EXERCISE AIM = Each line of the material below that holds the word "Blender" needs to be copied.

## BEGIN MATERIAL

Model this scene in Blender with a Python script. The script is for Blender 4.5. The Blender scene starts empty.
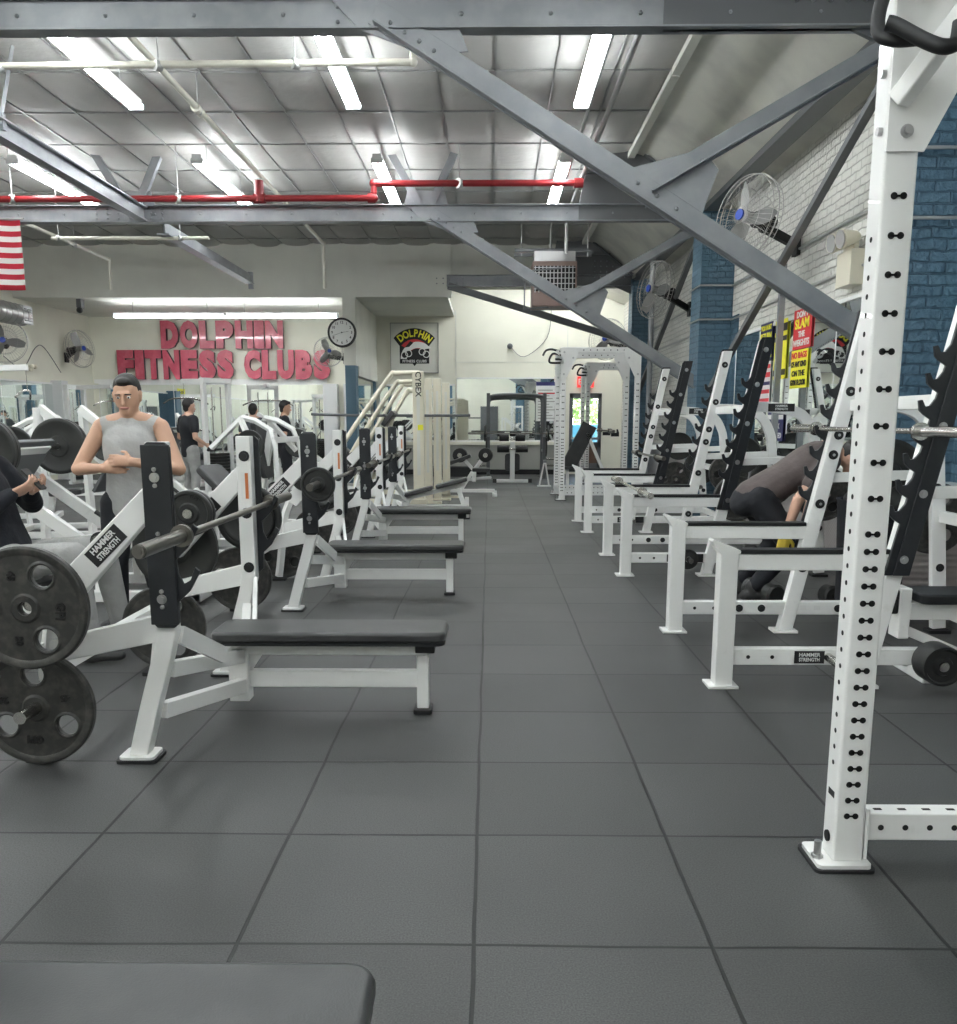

## END MATERIAL
## BEGIN MATERIAL

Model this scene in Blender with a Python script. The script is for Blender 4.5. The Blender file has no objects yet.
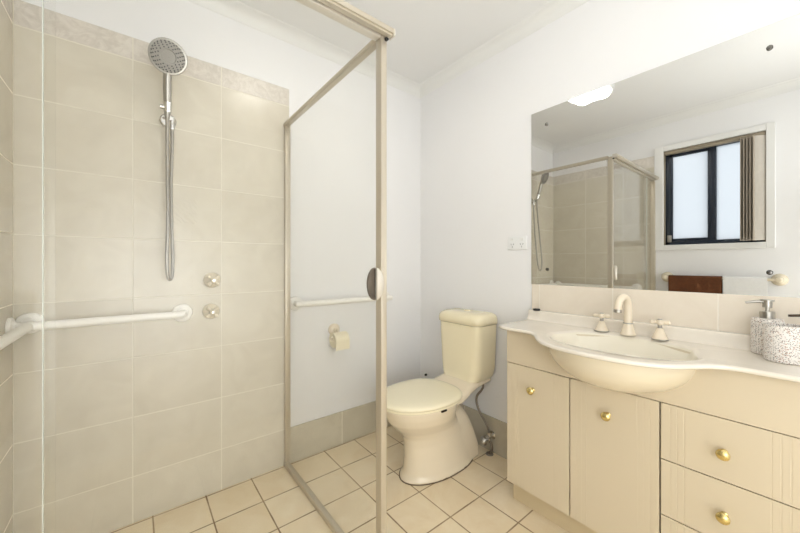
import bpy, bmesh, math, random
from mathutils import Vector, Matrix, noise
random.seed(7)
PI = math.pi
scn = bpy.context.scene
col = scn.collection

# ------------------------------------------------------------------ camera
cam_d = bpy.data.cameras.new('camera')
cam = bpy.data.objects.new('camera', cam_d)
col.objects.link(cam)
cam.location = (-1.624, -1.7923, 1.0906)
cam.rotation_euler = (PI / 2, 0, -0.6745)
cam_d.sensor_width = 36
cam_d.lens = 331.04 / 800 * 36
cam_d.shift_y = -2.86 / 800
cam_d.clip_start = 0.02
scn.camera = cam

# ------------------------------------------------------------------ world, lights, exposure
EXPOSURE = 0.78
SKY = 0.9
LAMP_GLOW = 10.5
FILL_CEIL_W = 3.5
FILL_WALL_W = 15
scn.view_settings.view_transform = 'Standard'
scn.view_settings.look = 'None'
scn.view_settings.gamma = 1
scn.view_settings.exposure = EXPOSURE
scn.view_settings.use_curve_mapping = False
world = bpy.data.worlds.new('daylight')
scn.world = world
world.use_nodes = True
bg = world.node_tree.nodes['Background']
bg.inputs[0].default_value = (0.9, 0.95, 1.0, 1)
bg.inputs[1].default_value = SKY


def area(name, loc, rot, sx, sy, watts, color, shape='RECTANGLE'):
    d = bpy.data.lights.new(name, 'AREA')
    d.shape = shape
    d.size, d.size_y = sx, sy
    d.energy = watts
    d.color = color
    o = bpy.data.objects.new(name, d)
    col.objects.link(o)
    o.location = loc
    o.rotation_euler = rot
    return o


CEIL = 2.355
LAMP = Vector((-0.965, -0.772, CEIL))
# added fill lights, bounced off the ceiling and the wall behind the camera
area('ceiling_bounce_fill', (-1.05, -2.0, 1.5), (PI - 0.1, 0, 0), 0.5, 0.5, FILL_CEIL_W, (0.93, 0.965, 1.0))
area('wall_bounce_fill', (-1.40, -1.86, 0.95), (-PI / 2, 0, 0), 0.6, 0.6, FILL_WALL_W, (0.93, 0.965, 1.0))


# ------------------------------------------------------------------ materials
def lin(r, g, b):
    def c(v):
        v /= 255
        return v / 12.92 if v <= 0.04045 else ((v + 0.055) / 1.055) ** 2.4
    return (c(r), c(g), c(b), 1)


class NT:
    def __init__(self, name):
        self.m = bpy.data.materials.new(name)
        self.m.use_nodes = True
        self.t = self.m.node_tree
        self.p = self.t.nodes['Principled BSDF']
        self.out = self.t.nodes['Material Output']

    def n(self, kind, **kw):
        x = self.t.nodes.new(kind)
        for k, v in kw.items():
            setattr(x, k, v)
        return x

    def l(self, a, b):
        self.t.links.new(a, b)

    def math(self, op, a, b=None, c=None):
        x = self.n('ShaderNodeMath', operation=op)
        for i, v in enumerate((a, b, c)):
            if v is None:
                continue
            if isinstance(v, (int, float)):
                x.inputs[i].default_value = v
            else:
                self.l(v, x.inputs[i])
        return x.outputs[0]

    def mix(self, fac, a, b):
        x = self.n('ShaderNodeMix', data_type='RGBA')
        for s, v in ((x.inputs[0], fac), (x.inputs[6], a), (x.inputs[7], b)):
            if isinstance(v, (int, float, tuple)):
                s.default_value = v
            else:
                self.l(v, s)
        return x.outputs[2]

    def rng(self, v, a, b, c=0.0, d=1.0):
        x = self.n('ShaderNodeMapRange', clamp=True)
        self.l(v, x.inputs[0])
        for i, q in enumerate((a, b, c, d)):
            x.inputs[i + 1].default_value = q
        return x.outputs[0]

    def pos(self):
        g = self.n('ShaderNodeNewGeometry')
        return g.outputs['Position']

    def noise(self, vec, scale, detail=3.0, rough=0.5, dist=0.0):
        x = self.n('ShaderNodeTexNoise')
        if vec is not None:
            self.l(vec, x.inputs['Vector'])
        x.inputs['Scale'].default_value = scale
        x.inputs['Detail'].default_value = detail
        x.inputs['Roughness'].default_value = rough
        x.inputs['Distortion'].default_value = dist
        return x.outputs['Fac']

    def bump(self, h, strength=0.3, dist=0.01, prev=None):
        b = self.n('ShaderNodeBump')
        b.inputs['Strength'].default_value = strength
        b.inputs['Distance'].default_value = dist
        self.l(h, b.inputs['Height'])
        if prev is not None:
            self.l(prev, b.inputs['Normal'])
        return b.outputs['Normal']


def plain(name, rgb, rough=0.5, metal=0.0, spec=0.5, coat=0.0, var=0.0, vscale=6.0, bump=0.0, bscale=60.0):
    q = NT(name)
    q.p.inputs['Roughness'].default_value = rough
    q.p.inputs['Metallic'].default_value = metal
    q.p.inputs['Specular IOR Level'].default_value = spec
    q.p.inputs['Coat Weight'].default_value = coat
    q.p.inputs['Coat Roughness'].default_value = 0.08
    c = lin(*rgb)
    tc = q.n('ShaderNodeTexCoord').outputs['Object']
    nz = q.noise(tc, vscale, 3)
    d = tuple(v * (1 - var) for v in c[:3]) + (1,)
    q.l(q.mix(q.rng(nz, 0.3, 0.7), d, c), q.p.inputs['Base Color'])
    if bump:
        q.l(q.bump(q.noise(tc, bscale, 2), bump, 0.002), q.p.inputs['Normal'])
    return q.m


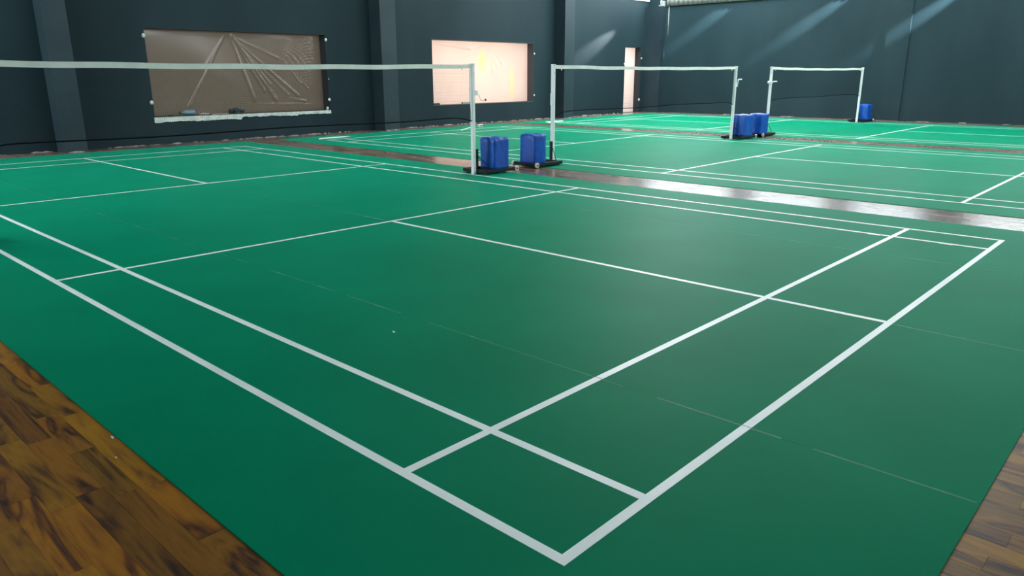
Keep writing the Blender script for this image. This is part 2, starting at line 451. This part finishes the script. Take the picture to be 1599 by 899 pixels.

## END MATERIAL

TASK RESPONSE =
Model this scene in Blender with a Python script. The script is for Blender 4.5. The Blender scene starts empty.
Model this scene in Blender with a Python script. The script is for Blender 4.5. The Blender file has no objects yet.
Keep writing the Blender script for this image. This is part 2, starting at line 451. This part finishes the script. Take the picture to be 1599 by 899 pixels.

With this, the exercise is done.